Leadership Matters: Governors’ 2011 State Pre-K Budgets Run the Gamut


Topic: Preschool, State-funded programs

If all of the governors’ FY 2011 budgets were to pass as proposed, total state pre-K funding would remain roughly the same as FY 2010 – about $5.3 billion, says Pre-K Now’s just-released Leadership Matters report. Beyond the national total, however, lie big variations, ranging from expansion plans in Alabama to elimination of state pre-K in Arizona. Among the highlights are these:

Nine governors would increase pre-K investments. These proposals would increase funding for early learning in these states by a total of $78.5 million.
Three states and the District of Columbia anticipate an increase for pre-K through their school funding formulas.
Ten governors are proposing to flat fund pre-K. These proposals maintain funding for early learning at FY10 levels and include Alaska and Rhode Island, which both started new programs in FY10.
Twelve governors are proposing to decrease pre-K funding. In these states, early learning investments would decline by a total of $100.6 million.
Ten states continue to provide no state-funded pre-K.

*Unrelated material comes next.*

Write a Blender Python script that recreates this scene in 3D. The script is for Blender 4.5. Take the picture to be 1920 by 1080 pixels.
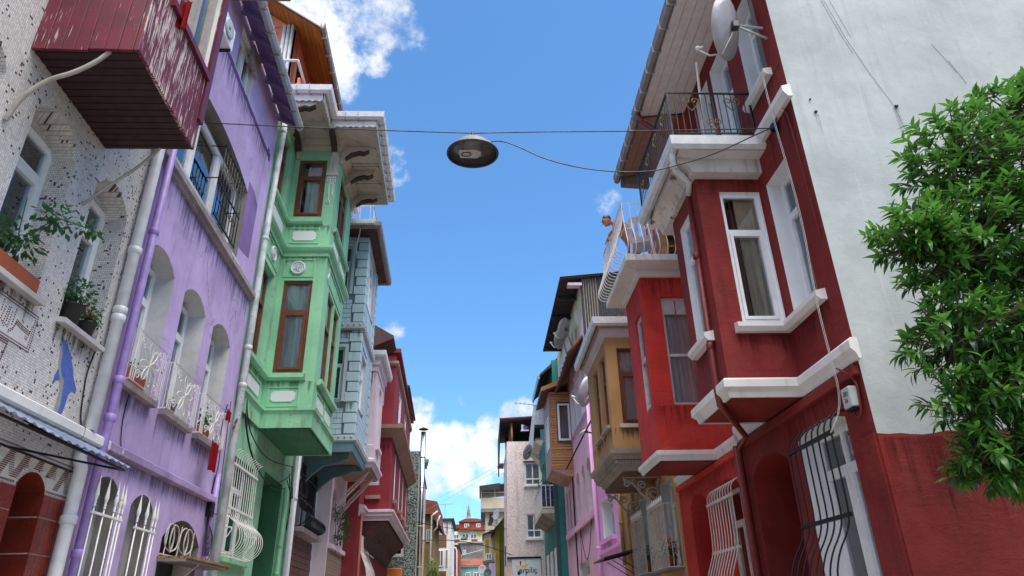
import bpy, bmesh, math, random
from mathutils import Vector, Matrix, noise, geometry
R_ = math.radians
random.seed(7)
scene = bpy.context.scene
for o in list(bpy.data.objects): bpy.data.objects.remove(o)

# ------------------------------------------------------------------ camera
cd = bpy.data.cameras.new('camera'); cam = bpy.data.objects.new('camera', cd)
scene.collection.objects.link(cam)
M3 = Matrix(((0.99890234, 0.00304915, -0.04674208),
             (-0.04076934, -0.43476061, -0.89962274),
             (-0.0230647, 0.9005409, -0.43415908)))
# rows are world axes (x right of the street, y up the street, z up) seen from the camera
cam.matrix_world = Matrix.Translation((0, 0, 1.6)) @ M3.to_4x4()
cd.sensor_width = 36; cd.lens = 24; cd.clip_start = .05; cd.clip_end = 6000
scene.camera = cam

# ------------------------------------------------------------------ sky and sun
SUN_EL, SUN_AZ = 70, 152         # degrees; azimuth clockwise from +Y (up the street)
w = bpy.data.worlds.new("World"); scene.world = w; w.use_nodes = True
wt = w.node_tree; wt.nodes.clear()
def wn(t, **k):
    n = wt.nodes.new(t)
    for a, b in k.items(): setattr(n, a, b)
    return n
sky = wn('ShaderNodeTexSky', sky_type='NISHITA', sun_disc=False)
sky.sun_elevation = R_(SUN_EL); sky.sun_rotation = R_(SUN_AZ)
sky.air_density = 1.0; sky.dust_density = .55; sky.ozone_density = 2.2; sky.altitude = 50
bg = wn('ShaderNodeBackground'); bg.inputs[1].default_value = .083
out = wn('ShaderNodeOutputWorld')
tc = wn('ShaderNodeTexCoord')
def vm(op, a, b=None, c=None):
    n = wn('ShaderNodeVectorMath', operation=op)
    for i, v in enumerate((a, b, c)):
        if v is None: continue
        if isinstance(v, bpy.types.NodeSocket): wt.links.new(v, n.inputs[i])
        else: n.inputs[i].default_value = v
    return n
def mt(op, a, b=None, clamp=False):
    n = wn('ShaderNodeMath', operation=op, use_clamp=clamp)
    for i, v in enumerate((a, b)):
        if v is None: continue
        if isinstance(v, bpy.types.NodeSocket): wt.links.new(v, n.inputs[i])
        else: n.inputs[i].default_value = v
    return n.outputs[0]
dirn = vm('NORMALIZE', tc.outputs['Generated']).outputs[0]
# cumulus banks: direction, angular radius (deg), weight
CLOUDS = [
 ((-.236,.659,.714),4.2,.9),((-.212,.682,.700),3.8,.85),((-.254,.699,.669),3.6,.9),((-.201,.712,.673),2.6,.8),((-.188,.728,.659),1.7,.7),((-.175,.663,.728),2.6,.7),((-.29,.65,.70),5,1.0),
 ((-.141,.666,.733),2.3,.7),((-.114,.673,.731),2.0,.7),((-.097,.693,.714),1.6,.7),((-.129,.686,.716),2.0,.65),((-.151,.704,.694),1.5,.6),((-.141,.717,.683),1.2,.5),
 ((-.117,.809,.576),1.6,.5),((-.124,.795,.594),1.2,.45),((-.123,.917,.379),1.1,.5),((-.127,.920,.370),.9,.45),((.184,.825,.534),1.3,.5),
 ((-.092,.961,.261),2.0,1.0),((-.076,.971,.226),2.4,1.0),((-.054,.977,.204),2.3,.95),((-.024,.974,.225),2.0,.9),((.003,.976,.218),2.0,.95),((.015,.971,.240),1.7,.95),((-.031,.981,.190),2.2,.9),((-.076,.980,.183),2.4,.85),((.029,.979,.203),2.0,.9),((-.001,.985,.175),2.0,.75),((.045,.963,.264),1.3,.8),((.065,.961,.268),1.2,.8),((-.024,.959,.284),.8,.4),((-.090,.983,.162),2.0,.7),((-.13,.965,.22),2.2,.9),
 ((-.95,-.1,.30),16,.95),((.95,-.15,.28),16,.95),((-.35,-.9,.25),16,.95),((.4,-.85,.35),16,.95),((-.6,-.75,.25),14,.9),((.3,.15,.94),12,.8),((-.35,.2,.92),12,.8),((.05,-.5,.87),15,.9),((-.75,.30,.58),14,.9),((-.55,-.45,.70),16,.9),((.55,-.55,.62),15,.9),((.70,.35,.62),12,.8),((.15,-.80,.57),14,.9),((.80,-.10,.58),10,.8),((-.20,-.20,.95),12,.8),((-.9,.25,.32),12,.9),((.9,.3,.3),12,.9),((0,-.95,.3),16,.9)]  # banks out of view, made large and many for neutral fill light
acc = None
for d, rad, wgt in CLOUDS:
    dv = Vector(d).normalized()
    dp = vm('DOT_PRODUCT', dirn, tuple(dv)).outputs['Value']
    mr = wn('ShaderNodeMapRange', interpolation_type='SMOOTHSTEP')
    wt.links.new(dp, mr.inputs[0])
    mr.inputs[1].default_value = math.cos(R_(rad*1.25)); mr.inputs[2].default_value = 1 - (1-math.cos(R_(rad)))*.02
    mr.inputs[3].default_value = 0; mr.inputs[4].default_value = wgt
    acc = mr.outputs[0] if acc is None else mt('MAXIMUM', acc, mr.outputs[0])
def wnoise(scale, detail, rough):
    n = wn('ShaderNodeTexNoise'); wt.links.new(dirn, n.inputs['Vector'])
    n.inputs['Scale'].default_value = scale; n.inputs['Detail'].default_value = detail; n.inputs['Roughness'].default_value = rough
    return n.outputs[0]
n1, n2 = wnoise(17, 9, .66), wnoise(42, 7, .65)
den = mt('ADD', mt('MULTIPLY', acc, 1.0), mt('MULTIPLY', mt('SUBTRACT', n1, .5), 2.1))
den = mt('ADD', den, mt('MULTIPLY', mt('SUBTRACT', n2, .5), .8))
mrc = wn('ShaderNodeMapRange', interpolation_type='SMOOTHSTEP'); wt.links.new(den, mrc.inputs[0])
mrc.inputs[1].default_value = .28; mrc.inputs[2].default_value = 1.02
gate = wn('ShaderNodeMapRange'); wt.links.new(acc, gate.inputs[0]); gate.inputs[1].default_value = .0; gate.inputs[2].default_value = .16
alpha = mt('MULTIPLY', mrc.outputs[0], gate.outputs[0], True)
n3 = wnoise(7, 5, .55)
shade = wn('ShaderNodeMapRange'); wt.links.new(n3, shade.inputs[0])
shade.inputs[1].default_value = .32; shade.inputs[2].default_value = .66
crp = wn('ShaderNodeMix', data_type='RGBA'); wt.links.new(shade.outputs[0], crp.inputs[0])
crp.inputs[6].default_value = (3.0, 3.3, 3.8, 1); crp.inputs[7].default_value = (5.2, 5.2, 5.2, 1)
sk2 = vm('MULTIPLY', sky.outputs[0], (.55, .86, 1.05)).outputs[0]
mixc = wn('ShaderNodeMix', data_type='RGBA')
wt.links.new(alpha, mixc.inputs[0]); wt.links.new(sk2, mixc.inputs[6]); wt.links.new(crp.outputs[2], mixc.inputs[7])
wt.links.new(mixc.outputs[2], bg.inputs[0]); wt.links.new(bg.outputs[0], out.inputs[0])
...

This year’s report is a handy resource because it’s online and interactive, with a search feature that provide metrics on pre-K funding for a given state, including the five-year trend, a snapshot of the governors’ stances on pre-K, and even a glance at pre-K in neighboring states.

Of course, governors don’t always get what they want, so this picture is likely to change, not least because of the tough choices state leaders must make in the current recessionary environment. That’s one reason Pre-K Now project director Marci Young is calling on Congress to include incentives in the Elementary and Secondary Education Act (No Child Left Behind Act reauthorization) that strengthen state investments in pre-K.

3 Comments

  1. being a florida vpk teacher, i’m not sure what you are saying abount fl, are we stay the same, decrease, or increase in the funding.

    • There was approximately a 1% decrease in funding for Florida VPK for fiscal year 2011. Initially the governor had proposed an increase in funding as reported in Leadership Matters, but the legislature voted on a 1% reduction to the program.

  2. Here is a bit that we are seeing in one of our Early Reading First projects: schools that have opted to eliminate or downsize their full-day preK classrooms because the state only provides enough funding for half-day. The tactic has been to put 30 children in one preK classroom (with one teacher and 2 teacher assistants) and use the other classroom to add an extra kindergarten because they can get more funding for K kids than for the same number of preK kids.